Given the World Bank’s International Development Association’s (IDA) support to basic education from 2006 to 2010 totaled nearly $4.9 billion, a 40 percent increase in basic education funding would total $6.8 billion, or roughly $1.36 billion per year from 2011-2015. Since this $1.36 billion annually includes the additional $750 million (or an average of $150 million per year), then based on the World Bank’s proclamation above, the annual baseline they were using as a starting point was $1.2 billion. IDA support to basic education in 2010 also happened to be about $1.2 billion. In other words, the pledge amounted to a commitment for IDA to maintain its 2010 level of basic education support over the next five years, plus an additional $750 million spread over the five years.

One year later, the World Bank’s IDA lending for basic education fell from $1.2 billion to $403 million — more than halving assistance. As the Bank came under intense criticism from civil society, they rolled out a new, creative line of thinking. In a statement quietly posted to their website in 2011 (not proclaimed loudly to a large gathering of world leaders at the U.N.), the Bank argued the following:

“Average IDA support for basic education was $742 million per year during 2000-2010. Our projections are for a sharp rise in IDA support for basic education in the current fiscal year (FY2012) to about $1.2 billion. If this is realized, the Bank will meet its pledge by 2015 by sustaining support for basic education around $1 billion per year over the next three years.”

In just three sentences of bureaucratic jargon, the Bank changed the original one-year baseline (2010) that Okonjo-Iweala had articulated in her speech to an 11-year average baseline (2000-2010). With just a bit of fuzzy math, the Bank almost halved the original annual baseline of $1.2 billion to $742 million. Over the five years of the original pledge, this change will mean $2.3 billion less for education in low-income countries.
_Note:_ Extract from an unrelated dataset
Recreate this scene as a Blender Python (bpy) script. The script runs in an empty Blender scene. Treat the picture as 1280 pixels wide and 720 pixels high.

Imagine if your boss announced that you received a raise. Then imagine that that instead of receiving an increase based on your current salary, your boss later informed you that the raise would be based on your average salary over the last decade, and that because of this your weekly paycheck would actually go down a bit. It’s hard to imagine how the World Bank could make such a change in the baseline calculation — particularly give the dramatic negative effects it will have on the world’s children.

Substitution Gone Wrong: Neutralizing the Global Partnership for Education

The Bank’s changed pledge reaches far beyond just World Bank basic education funding. By providing $2.3 billion less for education in low-income countries over five years, the World Bank is essentially neutralizing commitments made by the international community last year to the Global Partnership for Education (GPE), the only multilateral initiative dedicated to ensuring all children have access to a quality education. Just last year, GPE kicked off a three-year replenishment campaign to raise funding to realize its goals of getting 25 million children in school and training 600,000 teachers by 2014.. But the $1.5 billion in pledges received by GPE have now been neutralized by the World Bank cutting its pledge to basic education by $2.3 billion through 2015.  It also puts us further behind on achieving the world’s Millennium Development Goal #2 of putting all children in primary school by 2015.

Cause for Cautious Optimism

On July 2, 2012, Dr. Jim Kim took over as president of the World Bank. Kim is a physician, not a mathematician; however, one hopes he can teach the Bank some simple 8th grade math. Kim is a long-time development leader, including co-founder of Partners in Health. Most recently, Kim was the president of Dartmouth University, so he knows first-hand how critically important education is for the development of the world.

Kim also understands that setting bold targets can catalyze global action. While with the World Health Organization, Kim launched the “3 by 5” initiative along with UNAIDS to provide three million people living with HIV/AIDS in low- and middle-income countries access to critical AIDS treatment by the end of 2005. Just as he helped millions of people around the world realize their right to lifesaving treatment, he now has the opportunity to fulfill the original intent of the World Bank’s 2010 pledge and help millions of children realize their right to a quality education.

Kim will travel to Japan in October to attend his first World Bank Annual Meetings as President. This provides him with the ideal forum to right this wrong and re-dedicate the Bank to playing a leadership role in global education. What is needed around the world is a re-investment in education, especially for girls, and the financing that the World Bank provides to low-income countries through IDA is critical to expanding education for all. While it is far from clear what Kim’s legacy at the Bank will be, starting with a big win on education should be a no-brainer. Well, except for the math.